→ **GIVEN INSTRUCTION**:
Each entry here needs to be set down again exactly, please; pictures are left out.

→ **RECORDS FOR THE TASK**:
------------------------------------------------------------

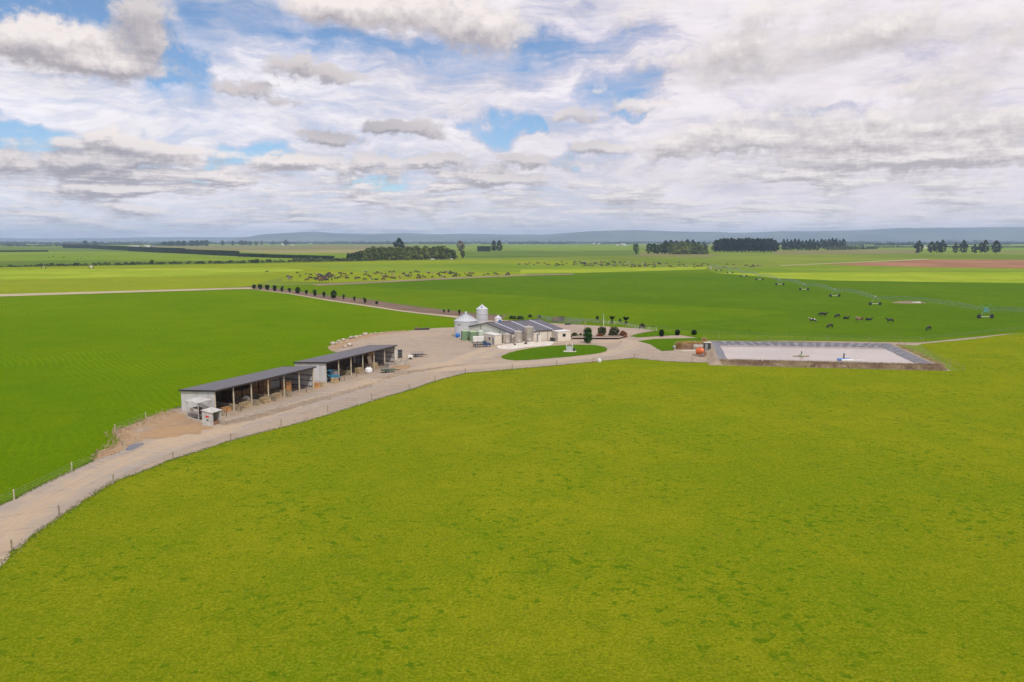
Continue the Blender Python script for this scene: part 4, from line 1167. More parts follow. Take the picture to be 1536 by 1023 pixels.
# things in front of shed B
def flatbed(loc, rz, L, W, mat, label, name='flat_trailer', z=.6):
    t = thing(name, label, 'trailer', loc, rz)
    MB().box((0, 0, z), (L, W, .12)).box((0, 0, z - .12), (L * .9, W * .5, .12)).build('deck', M[mat], t)
    b = MB().beam((L / 2, W * .3, z - .08), (L / 2 + 1.2, 0, z - .12), .08).beam((L / 2, -W * .3, z - .08), (L / 2 + 1.2, 0, z - .12), .08)
    b.build('drawbar', M['blackpaint'], t)
    for y in (-W / 2, W / 2):
        w = MB().cyl((-.3, y - .1, .35), (-.3, y + .1, .35), .35, seg=16).build('wheel', M['black'], t)
        MB().cyl((-.3, y - .12, .35), (-.3, y + .12, .35), .17, seg=10).build('rim', M['greysteel'], w)
    return t
tr = flatbed(G(582, 558.5), .35, 3.2, 1.7, 'green', 'low dark green flat trailer before the farther shed')
b = MB()
for k in range(5): b.beam((-1.4 + k * .7, -.8, .66), (-1.4 + k * .7, .8, .9), .06)
b.build('rack', M['blackpaint'], tr)
hr = thing('harrow', 'dark folded harrow with many tines beside the green trailer', 'harrow', G(572, 551.5), .3)
b = MB()
for k in range(6): b.beam((-1.6 + k * .6, -.7, .9), (-1.3 + k * .6, .9, .35), .07).beam((-1.6 + k * .6, -.7, .9), (-1.6 + k * .6, -.75, 0), .05)
b.beam((-1.8, -.7, .9), (1.6, -.7, .9), .12).beam((-1.6, .9, .35), (2.0, .9, .35), .1)
b.build('tine_frame', M['blackpaint'], hr)
tr2 = flatbed(G(626, 534.8), .25, 3.2, 1.7, 'blackpaint', 'black flat trailer parked on the gravel beyond the farther shed')
b = MB()
for x in (-1.5, -.5, .5, 1.5): b.beam((x, -.8, .66), (x, -.8, 1.15), .06).beam((x, .8, .66), (x, .8, 1.15), .06)
b.beam((-1.5, .8, 1.15), (1.5, .8, 1.15), .06).beam((-1.5, -.8, 1.15), (1.5, -.8, 1.15), .06)
b.build('side_rail', M['greysteel'], tr2)
q = thing('quad_trailer', 'small white lidded cart left of the black flat trailer', 'cart', G(615.7, 538.8), .2)
MB().box((0, 0, .75), (1.3, 1.0, .6), taper=.92).build('tub', M['whitepaint'], q, bevel=.05)
MB().beam((.65, 0, .45), (1.4, 0, .4), .07).build('drawbar', M['blackpaint'], q)
for y in (-.55, .55): MB().cyl((0, y - .07, .28), (0, y + .07, .28), .28, seg=14).build('wheel', M['black'], q)
gt = thing('steel_gate', 'dark steel gate standing upright beyond the farther shed end', 'gate', G(597.3, 537.8), .25)
b = MB()
for z in (.15, .85, 1.6, 2.3): b.box((.5, 0, z), (1.15, .06, .08))
for x in (-.05, 1.05): b.box((x, 0, 1.25), (.08, .08, 2.5))
b.build('bars', M['greysteel'], gt)
MB().box((.5, .04, 1.2), (1.0, .03, 2.1)).build('mesh_sheet', M['blackpaint'], gt)
wp = thing('wall_panel', 'narrow white upright panel fixed outside the farther shed end', 'panel', loc_in(shB, LB + .35, .1), rzB)
MB().box((0, 0, 1.95), (.9, .1, 3.7)).build('board', M['whitepaint'], wp)
MB().box((-.4, .1, 1.5), (.08, .1, 3.0)).box((.4, .1, 1.5), (.08, .1, 3.0)).build('strut', M['timber'], wp)
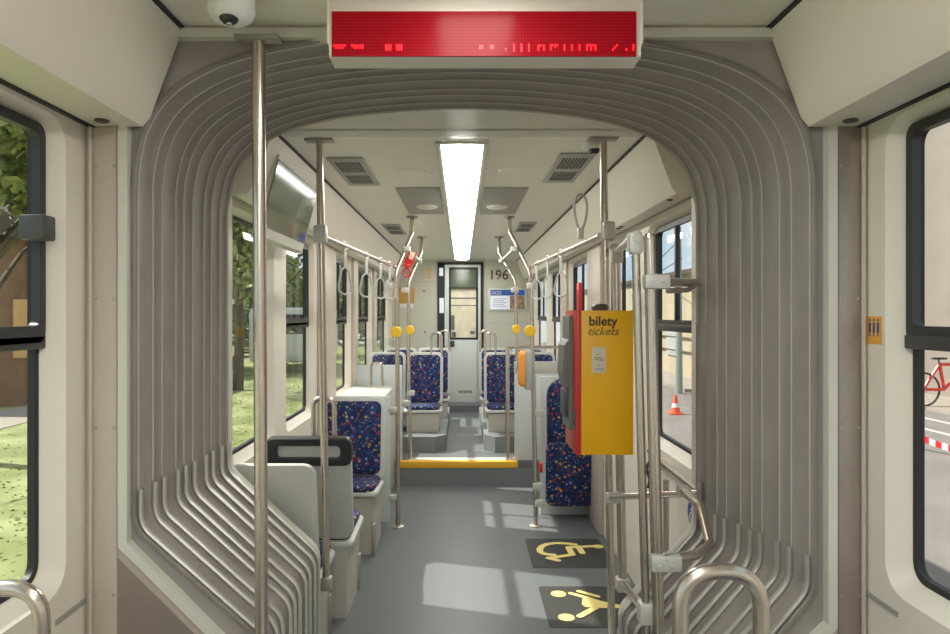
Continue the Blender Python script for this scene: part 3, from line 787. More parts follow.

------------------------------------------------------------

→ **ANSWER TO THE PROBLEM**:
Continue the Blender Python script for this scene: part 4, from line 1167. More parts follow. Take the picture to be 1536 by 1023 pixels.
# things in front of shed B
def flatbed(loc, rz, L, W, mat, label, name='flat_trailer', z=.6):
    t = thing(name, label, 'trailer', loc, rz)
    MB().box((0, 0, z), (L, W, .12)).box((0, 0, z - .12), (L * .9, W * .5, .12)).build('deck', M[mat], t)
    b = MB().beam((L / 2, W * .3, z - .08), (L / 2 + 1.2, 0, z - .12), .08).beam((L / 2, -W * .3, z - .08), (L / 2 + 1.2, 0, z - .12), .08)
    b.build('drawbar', M['blackpaint'], t)
    for y in (-W / 2, W / 2):
        w = MB().cyl((-.3, y - .1, .35), (-.3, y + .1, .35), .35, seg=16).build('wheel', M['black'], t)
        MB().cyl((-.3, y - .12, .35), (-.3, y + .12, .35), .17, seg=10).build('rim', M['greysteel'], w)
    return t
tr = flatbed(G(582, 558.5), .35, 3.2, 1.7, 'green', 'low dark green flat trailer before the farther shed')
b = MB()
for k in range(5): b.beam((-1.4 + k * .7, -.8, .66), (-1.4 + k * .7, .8, .9), .06)
b.build('rack', M['blackpaint'], tr)
hr = thing('harrow', 'dark folded harrow with many tines beside the green trailer', 'harrow', G(572, 551.5), .3)
b = MB()
for k in range(6): b.beam((-1.6 + k * .6, -.7, .9), (-1.3 + k * .6, .9, .35), .07).beam((-1.6 + k * .6, -.7, .9), (-1.6 + k * .6, -.75, 0), .05)
b.beam((-1.8, -.7, .9), (1.6, -.7, .9), .12).beam((-1.6, .9, .35), (2.0, .9, .35), .1)
b.build('tine_frame', M['blackpaint'], hr)
tr2 = flatbed(G(626, 534.8), .25, 3.2, 1.7, 'blackpaint', 'black flat trailer parked on the gravel beyond the farther shed')
b = MB()
for x in (-1.5, -.5, .5, 1.5): b.beam((x, -.8, .66), (x, -.8, 1.15), .06).beam((x, .8, .66), (x, .8, 1.15), .06)
b.beam((-1.5, .8, 1.15), (1.5, .8, 1.15), .06).beam((-1.5, -.8, 1.15), (1.5, -.8, 1.15), .06)
b.build('side_rail', M['greysteel'], tr2)
q = thing('quad_trailer', 'small white lidded cart left of the black flat trailer', 'cart', G(615.7, 538.8), .2)
MB().box((0, 0, .75), (1.3, 1.0, .6), taper=.92).build('tub', M['whitepaint'], q, bevel=.05)
MB().beam((.65, 0, .45), (1.4, 0, .4), .07).build('drawbar', M['blackpaint'], q)
for y in (-.55, .55): MB().cyl((0, y - .07, .28), (0, y + .07, .28), .28, seg=14).build('wheel', M['black'], q)
gt = thing('steel_gate', 'dark steel gate standing upright beyond the farther shed end', 'gate', G(597.3, 537.8), .25)
b = MB()
for z in (.15, .85, 1.6, 2.3): b.box((.5, 0, z), (1.15, .06, .08))
for x in (-.05, 1.05): b.box((x, 0, 1.25), (.08, .08, 2.5))
b.build('bars', M['greysteel'], gt)
MB().box((.5, .04, 1.2), (1.0, .03, 2.1)).build('mesh_sheet', M['blackpaint'], gt)
wp = thing('wall_panel', 'narrow white upright panel fixed outside the farther shed end', 'panel', loc_in(shB, LB + .35, .1), rzB)
MB().box((0, 0, 1.95), (.9, .1, 3.7)).build('board', M['whitepaint'], wp)
MB().box((-.4, .1, 1.5), (.08, .1, 3.0)).box((.4, .1, 1.5), (.08, .1, 3.0)).build('strut', M['timber'], wp)
Continue the Blender Python script for this scene: part 3, from line 787. More parts follow.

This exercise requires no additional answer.